For a normal random variable X with parameters $\mu =10$ and $\sigma^2 = 36$
Find $$P(X>5)= P(\frac{X-10}{6} \lt \frac{5-10}{6})= P(Z > \frac{-5}{6})= 1-\phi(\frac{-5}{6})=\phi (\frac{5}{6}).$$
$...=?$
on a side note
$Z = \frac{5-10}{6}$
I dont have much experience with these types of problems so if I am way off any help would be appreciated
You have a lot of typos so I'll write out the calculation here and explain it as I go. First,
$$ \begin{align} P(X>5) &= P\left(\frac{X-10}{6} > \frac{5-10}{6}\right) \\&= P\left(Z > -5/6\right)\end{align}$$
where in the first step we just rewrote the inequality and in the second we defined $Z=(X-10)/6.$ (Not $(5-10)/6$.)
Since $X$ is a normal with mean $10$ and standard deviation $6,$ $Z$ is a normal with mean $0$ and standard deviation $1.$
We can then write $$ P(Z>-5/6) = 1-P(Z\le -5/6).$$
This just says that the probability of $Z$ being greater than $-5/6$ is equal to one minus the probability of it not being greater than $-5/6.$ These are the only two possibilities so their probabilities must add up to one.
Now we can use the fact that the cumulative distribution function for the standard normal, usually denoted $\Phi(x)$, is defined as $$\Phi(x) = P(Z \le x).$$
Plugging this in we have $$ P(X>5) = 1-\Phi(-5/6).$$
Lastly, the cumulative for the standard normal (actually the CDF for any continuous random variable that's distributed symmetrically around zero) obeys the identity $$ 1-\Phi(-x) = \Phi(x).$$ This can be seen by drawing a bell curve and sketching the area that each side represents.
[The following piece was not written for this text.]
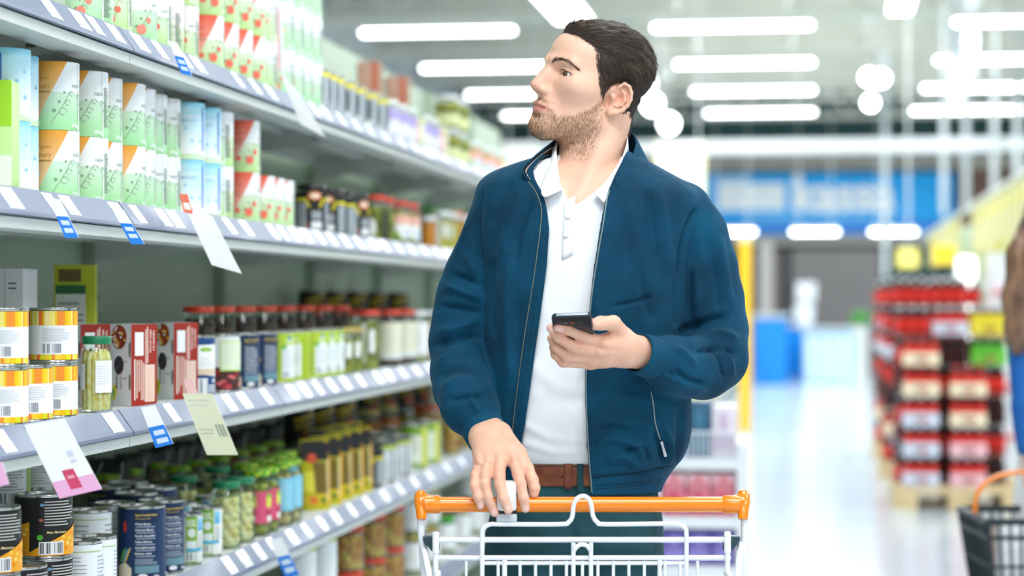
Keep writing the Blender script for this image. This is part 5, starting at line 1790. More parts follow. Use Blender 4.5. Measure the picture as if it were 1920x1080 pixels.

The left hand side represents everything greater than $-x$ and the right hand side represents everything less than $x.$ From symmetry these are equal.
Plugging in this last identity gives $$ P(X>5) = 1-\Phi(-5/6) = \Phi(5/6).$$
To compute this, you need to compute $$ \int_{-\infty}^{5/6}\frac{e^{-x^2/2}}{\sqrt{2\pi}}dx$$ by some means. Oftentimes in beginning classes you're given tables for $\Phi$ and can look up the value at $5/6$ from there. Also, you can use mathematica/ wolfram alpha or a software package that has the normal cumulative built in. I typed "normcdf(5/6)" into an Octave prompt and got 0.79767. Wolfram alpha gives the same thing. If you're using tables you can check against this number to make sure you're doing it right.
You are on the right track. A small correction, $Z = \frac{X-10}{6} \not = \frac{5-10}{6}$, because $Z$ is a random variable, not a constant.
The following is pretty much what you wrote, but with a few corrections.
$$\mathbb{P}(X > 5) = 1 - \mathbb{P}(X < 5) = 1 - \mathbb{P}(\frac{X-10}{6} < \frac{5-10}{6}) = 1 -\mathbb{P}(Z < \frac{-5}{6})$$
And now you can either look that up in a z-table or ask a computer or calculator to find it for you.